Но о какой свободе может идти речь, когда Церковь лишают собственности? Государственная власть может предоставить эту собственность верующим, а может и не предоставить. Невозможно теперь жертвовать Церкви, потому что и жертвы эти оказываются в собственности государства.
Историк Д. И. Поспеловский считает: «Декрет 20 января – классическое свидетельство попытки Ленина дословно следовать заветам Марксова учения о религии как духовной надстройке на материальном базисе. Следует убрать этот базис – имущество и средства доходов Церкви – и Церковь отомрет сама собой». Такая стратегия не требовала более активных антицерковных действий.
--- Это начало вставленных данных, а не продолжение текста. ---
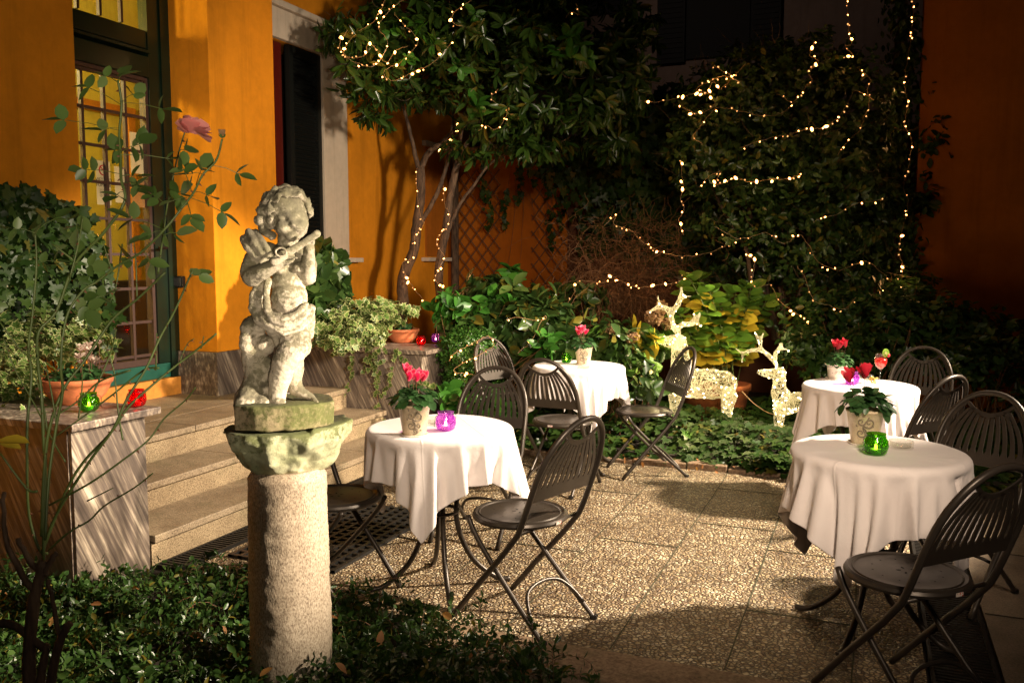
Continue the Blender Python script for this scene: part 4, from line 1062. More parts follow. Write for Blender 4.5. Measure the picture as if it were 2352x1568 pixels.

Но декрет 20 января привел к кризису, совершенно излишнему для власти в этот тяжелый период, так как Церковь решила сопротивляться.
25 января (7 февраля) Собор выступил с постановлением о декрете, который был назван исполнением «сатанинского умысла» уничтожить Церковь. Утверждалось, что «враги Христовы лицемерно надевают на себя личину ревнителей полной религиозной свободы».
Выступая на Соборе, митрополит Новгородский Арсений возмущался, что священников лишают права проповеди под видом запрета на критику Советской власти. Впрочем, запрет на критику царской власти в дореволюционное время не воспринимался как запрет на проповедь. В апреле 1918 г. Петербургский комитет РКП(б) разъяснял: «Никогда еще исповедание какой угодно религии не было так свободно, как теперь. Но религия не должна служить ширмой против советской [власти] и [для] контрреволюционной пропаганды. Пусть священнослужитель какой угодно религии произносит проповеди о том, как спасти свою душу, как обрести царствие небесное, – ему никто не станет в этом препятствовать.